Os sonhos olímpicos de Tom Hintnaus tiveram de ser adiados por mais quatro anos, mas para financiar a sua preparação, foi aceitando alguns trabalhos como manequim. E foi um desses trabalhos que o levou até à Grécia e à fotografia que lhe trouxe mais fama do que uma medalha olímpica provavelmente traria.

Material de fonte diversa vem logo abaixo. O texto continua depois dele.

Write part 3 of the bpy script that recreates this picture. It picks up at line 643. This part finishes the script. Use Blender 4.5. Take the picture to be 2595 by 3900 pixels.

Se na foto, parecia ser o homem mais confiante do mundo, no já referido documentário da National Geographic, Hintnaus admitiu que não podia estar mais nervoso na altura. Ele confessou que quando viu um modelo sueco de longo cabelo louro com aquelas cuecas vestidas, o seu primeiro pensamento foi "Ainda bem que não sou eu!". Mas logo no instante seguinte, Bruce Webber decidiu que a foto resultaria melhor com um manequim moreno e ordenou que fosse Tom Hintnaus a vestir as ditas cuecas. Webber deitou-se todo no chão para conseguir o ângulo contrapicado da fotografia e o resto foi história.
Mas apesar de todo o furor causado pela foto que protagonizou, Tom Hintnaus deu prioridade à sua carreira como atleta. Em 1983, optou por representar o Brasil, seu país de nascença, e foi de verde e amarelo que nesse ano foi quinto nos campeonatos do Mundo e ganhou a medalha de bronze nos Jogos Pan-Americanos. E foi pelo Brasil que por fim competiu nos Jogos Olímpicos de Los Angeles em 1984, onde teve a infelicidade de não conseguir nenhum salto válido na final. No ano seguinte, em Zurique, Hintnaus fez a sua melhor marca pessoal, 5,76m, que permaneceu durante 22 anos como recorde sul-americano.
Actualmente Hintnaus reside no Hawaii, onde está ligado à direcção desportiva e ainda compete no circuito de veteranos. Participou também num episódio da série "Hawaii Five-0".